PROVIDED ENTRIES:

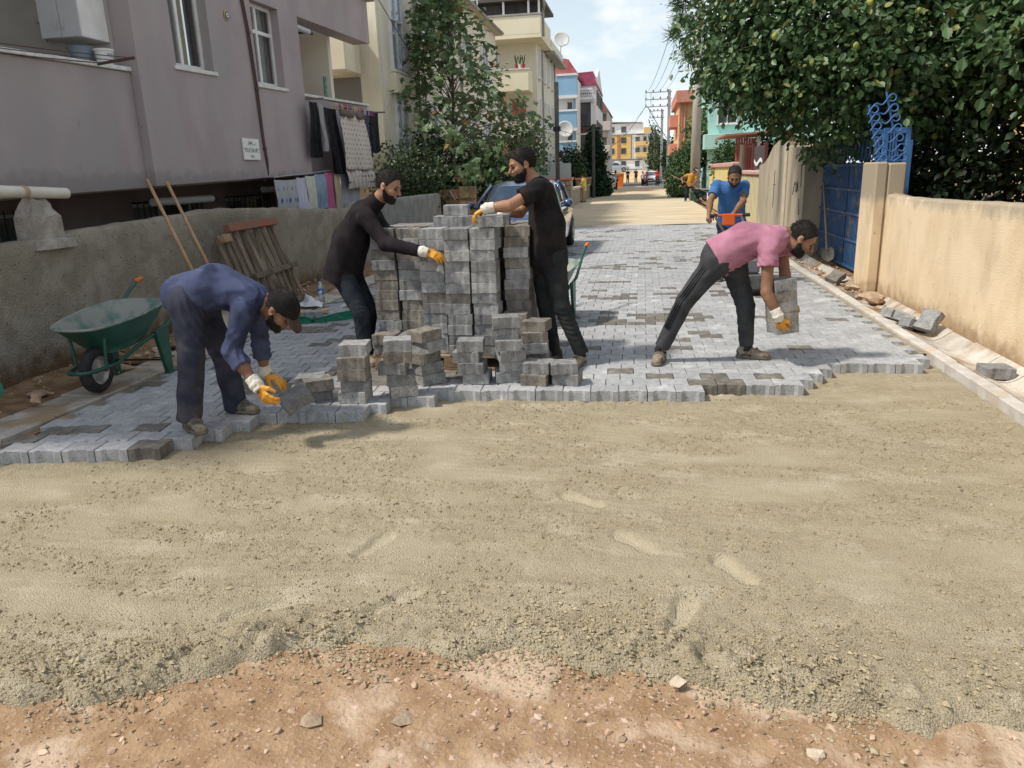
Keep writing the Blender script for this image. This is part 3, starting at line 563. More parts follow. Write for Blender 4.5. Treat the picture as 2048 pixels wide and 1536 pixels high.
low = [('plaid_sheet', 'blue and grey plaid cloth on the lower washing line', plaid(), 12.35, 13.25), ('lilac_towel', 'pale lilac towel beside the plaid cloth', PM('lilac', (.56, .55, .68), None), 13.25, 13.6), ('pale_green_sheet', 'pale green white gathered sheet on the lower washing line', PM('pale_green', (.52, .56, .46), (.6, .62, .54), 9), 13.6, 14.1),
       ('blue_shirt', 'light blue shirt next to the pink cloth on the lower line', PM('light_blue', (.24, .32, .46), (.3, .38, .5), 9), 14.05, 14.5), ('pink_cloth', 'pink cloth on the lower washing line', PM('pink_cloth', (.52, .14, .26), None), 14.5, 14.95), ('beige_towel', 'beige towel right of the pink cloth', PM('beige_towel', (.50, .45, .33), None), 14.95, 15.3), ('striped_sheet', 'grey blue striped sheet at the right end of the lower line', pattern_mat('stripes', (.40, .42, .50), (.14, .16, .24), 12, .2), 15.3, 16.35)]
for k, (nme, lbl, mt, a, b) in enumerate(low): cloth(nme, lbl, mt, a, b, .85 if k != 3 else 1.1, 1.66 + .03 * k, X=-6.2, amp=.03, fr=2.5, seed=20 + k)
t = thing('washing_line', 'lower washing line under the overhang of the mauve block', 'clothes line', (-6.2, 14.4, 1.7)); M().tube([(-6.2, 12.2, 1.69), (-6.2, 16.5, 1.89)], .006, 5).build('wire', m_rail, t)
for y, z in ((12.2, 1.69), (16.5, 1.89)): M().beam((-6.75, y, z), (-6.1, y, z), .02, .02).build('rod', m_blk, t)
tag(M().beam((-6.75, 16.3, 3.1), (-6.7, 16.2, 3.75), .05, .3).build('folding_rack', PM('green_rack', (.2, .45, .35), (.1, .15, .14), 30, .5)), 'green and grey folding rack on the far balcony', 'drying rack')

# ---- cream block 1
c1 = thing('apartment_building', 'long cream apartment block with french windows behind the young tree', 'building', (-9, 28, 0))
M().bx(-12, -7.0, 21, 38, -.3, 8.0).build('wall', m_cream2, c1); M().bx(-12, -7.04, 20.86, 20.998, -.3, 7.9).build('end_wall', m_cream, c1)
M().bx(-12.2, -6.7, 20.7, 38.3, 8.002, 8.22, ch=.02).build('eave', PM('eave_grey', (.5, .47, .4), None), c1); M().tube([(-6.66, 20.8, 8.08), (-6.66, 38.2, 8.08)], .06, 8).build('gutter_pipe', m_soff, c1)
for z0 in (4.36, 1.5): 
    M().bx(-9.6, -7.55, 19.7, 20.858, z0, z0 + 1.0, ch=.01).build('balcony', m_cream, c1); M().bx(-9.63, -7.52, 19.67, 20.858, z0 + 1.002, z0 + 1.05).build('balcony_cap', m_marble, c1)
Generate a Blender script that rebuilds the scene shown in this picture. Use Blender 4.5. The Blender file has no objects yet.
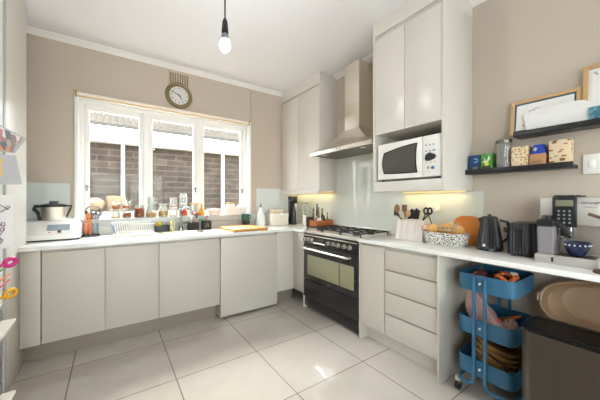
import bpy, bmesh, math, random
from mathutils import Vector, Matrix, noise
random.seed(7)
S = bpy.context.scene
COL = S.collection
PI = math.pi

# ---------------------------------------------------------------- materials
def lin(h):
    h = h.lstrip('#')
    return tuple(((c/12.92) if c <= .04045 else ((c+.055)/1.055)**2.4) for c in (int(h[i:i+2], 16)/255 for i in (0, 2, 4))) + (1,)
_m = {}
def M(name, hexc='#cccccc', rough=.5, metal=0., var=.06, scale=6., bump=0., bscale=60., coat=0., stretch=None, spec=.5):
    """procedural principled material: noise-varied colour, optional bump"""
    if name in _m: return _m[name]
    m = bpy.data.materials.new(name); m.use_nodes = True; _m[name] = m
    n = m.node_tree.nodes; l = m.node_tree.links; p = n['Principled BSDF']
    tc = n.new('ShaderNodeTexCoord'); mp = n.new('ShaderNodeMapping')
    l.new(tc.outputs['Object'], mp.inputs['Vector'])
    if stretch: mp.inputs['Scale'].default_value = stretch
    nz = n.new('ShaderNodeTexNoise'); nz.inputs['Scale'].default_value = scale; nz.inputs['Detail'].default_value = 4
    l.new(mp.outputs['Vector'], nz.inputs['Vector'])
    mx = n.new('ShaderNodeMix'); mx.data_type = 'RGBA'
    c = lin(hexc)
    mx.inputs['A'].default_value = tuple(max(0, x*(1-var)) for x in c[:3])+(1,)
    mx.inputs['B'].default_value = tuple(min(1, x*(1+var)) for x in c[:3])+(1,)
    l.new(nz.outputs['Fac'], mx.inputs['Factor']); l.new(mx.outputs['Result'], p.inputs['Base Color'])
    p.inputs['Roughness'].default_value = rough; p.inputs['Metallic'].default_value = metal
    p.inputs['Coat Weight'].default_value = coat; p.inputs['Coat Roughness'].default_value = .05
    p.inputs['Specular IOR Level'].default_value = spec
    if bump:
        nb = n.new('ShaderNodeTexNoise'); nb.inputs['Scale'].default_value = bscale; nb.inputs['Detail'].default_value = 3
        l.new(mp.outputs['Vector'], nb.inputs['Vector'])
        b = n.new('ShaderNodeBump'); b.inputs['Strength'].default_value = bump; b.inputs['Distance'].default_value = .01
        l.new(nb.outputs['Fac'], b.inputs['Height']); l.new(b.outputs['Normal'], p.inputs['Normal'])
    return m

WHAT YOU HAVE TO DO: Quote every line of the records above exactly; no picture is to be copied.

THE SOLUTION:
Keep writing the Blender script for this image. This is part 3, starting at line 563. More parts follow. Write for Blender 4.5. Treat the picture as 2048 pixels wide and 1536 pixels high.
low = [('plaid_sheet', 'blue and grey plaid cloth on the lower washing line', plaid(), 12.35, 13.25), ('lilac_towel', 'pale lilac towel beside the plaid cloth', PM('lilac', (.56, .55, .68), None), 13.25, 13.6), ('pale_green_sheet', 'pale green white gathered sheet on the lower washing line', PM('pale_green', (.52, .56, .46), (.6, .62, .54), 9), 13.6, 14.1),
       ('blue_shirt', 'light blue shirt next to the pink cloth on the lower line', PM('light_blue', (.24, .32, .46), (.3, .38, .5), 9), 14.05, 14.5), ('pink_cloth', 'pink cloth on the lower washing line', PM('pink_cloth', (.52, .14, .26), None), 14.5, 14.95), ('beige_towel', 'beige towel right of the pink cloth', PM('beige_towel', (.50, .45, .33), None), 14.95, 15.3), ('striped_sheet', 'grey blue striped sheet at the right end of the lower line', pattern_mat('stripes', (.40, .42, .50), (.14, .16, .24), 12, .2), 15.3, 16.35)]
for k, (nme, lbl, mt, a, b) in enumerate(low): cloth(nme, lbl, mt, a, b, .85 if k != 3 else 1.1, 1.66 + .03 * k, X=-6.2, amp=.03, fr=2.5, seed=20 + k)
t = thing('washing_line', 'lower washing line under the overhang of the mauve block', 'clothes line', (-6.2, 14.4, 1.7)); M().tube([(-6.2, 12.2, 1.69), (-6.2, 16.5, 1.89)], .006, 5).build('wire', m_rail, t)
for y, z in ((12.2, 1.69), (16.5, 1.89)): M().beam((-6.75, y, z), (-6.1, y, z), .02, .02).build('rod', m_blk, t)
tag(M().beam((-6.75, 16.3, 3.1), (-6.7, 16.2, 3.75), .05, .3).build('folding_rack', PM('green_rack', (.2, .45, .35), (.1, .15, .14), 30, .5)), 'green and grey folding rack on the far balcony', 'drying rack')

# ---- cream block 1
c1 = thing('apartment_building', 'long cream apartment block with french windows behind the young tree', 'building', (-9, 28, 0))
M().bx(-12, -7.0, 21, 38, -.3, 8.0).build('wall', m_cream2, c1); M().bx(-12, -7.04, 20.86, 20.998, -.3, 7.9).build('end_wall', m_cream, c1)
M().bx(-12.2, -6.7, 20.7, 38.3, 8.002, 8.22, ch=.02).build('eave', PM('eave_grey', (.5, .47, .4), None), c1); M().tube([(-6.66, 20.8, 8.08), (-6.66, 38.2, 8.08)], .06, 8).build('gutter_pipe', m_soff, c1)
for z0 in (4.36, 1.5): 
    M().bx(-9.6, -7.55, 19.7, 20.858, z0, z0 + 1.0, ch=.01).build('balcony', m_cream, c1); M().bx(-9.63, -7.52, 19.67, 20.858, z0 + 1.002, z0 + 1.05).build('balcony_cap', m_marble, c1)
Generate a Blender script that rebuilds the scene shown in this picture. Use Blender 4.5. The Blender file has no objects yet.
import bpy, bmesh, math, random
from mathutils import Vector, Matrix, noise
random.seed(7)
S = bpy.context.scene
COL = S.collection
PI = math.pi

# ---------------------------------------------------------------- materials
def lin(h):
    h = h.lstrip('#')
    return tuple(((c/12.92) if c <= .04045 else ((c+.055)/1.055)**2.4) for c in (int(h[i:i+2], 16)/255 for i in (0, 2, 4))) + (1,)
_m = {}
def M(name, hexc='#cccccc', rough=.5, metal=0., var=.06, scale=6., bump=0., bscale=60., coat=0., stretch=None, spec=.5):
    """procedural principled material: noise-varied colour, optional bump"""
    if name in _m: return _m[name]
    m = bpy.data.materials.new(name); m.use_nodes = True; _m[name] = m
    n = m.node_tree.nodes; l = m.node_tree.links; p = n['Principled BSDF']
    tc = n.new('ShaderNodeTexCoord'); mp = n.new('ShaderNodeMapping')
    l.new(tc.outputs['Object'], mp.inputs['Vector'])
    if stretch: mp.inputs['Scale'].default_value = stretch
    nz = n.new('ShaderNodeTexNoise'); nz.inputs['Scale'].default_value = scale; nz.inputs['Detail'].default_value = 4
    l.new(mp.outputs['Vector'], nz.inputs['Vector'])
    mx = n.new('ShaderNodeMix'); mx.data_type = 'RGBA'
    c = lin(hexc)
    mx.inputs['A'].default_value = tuple(max(0, x*(1-var)) for x in c[:3])+(1,)
    mx.inputs['B'].default_value = tuple(min(1, x*(1+var)) for x in c[:3])+(1,)
    l.new(nz.outputs['Fac'], mx.inputs['Factor']); l.new(mx.outputs['Result'], p.inputs['Base Color'])
    p.inputs['Roughness'].default_value = rough; p.inputs['Metallic'].default_value = metal
    p.inputs['Coat Weight'].default_value = coat; p.inputs['Coat Roughness'].default_value = .05
    p.inputs['Specular IOR Level'].default_value = spec
    if bump:
        nb = n.new('ShaderNodeTexNoise'); nb.inputs['Scale'].default_value = bscale; nb.inputs['Detail'].default_value = 3
        l.new(mp.outputs['Vector'], nb.inputs['Vector'])
        b = n.new('ShaderNodeBump'); b.inputs['Strength'].default_value = bump; b.inputs['Distance'].default_value = .01
        l.new(nb.outputs['Fac'], b.inputs['Height']); l.new(b.outputs['Normal'], p.inputs['Normal'])
    return m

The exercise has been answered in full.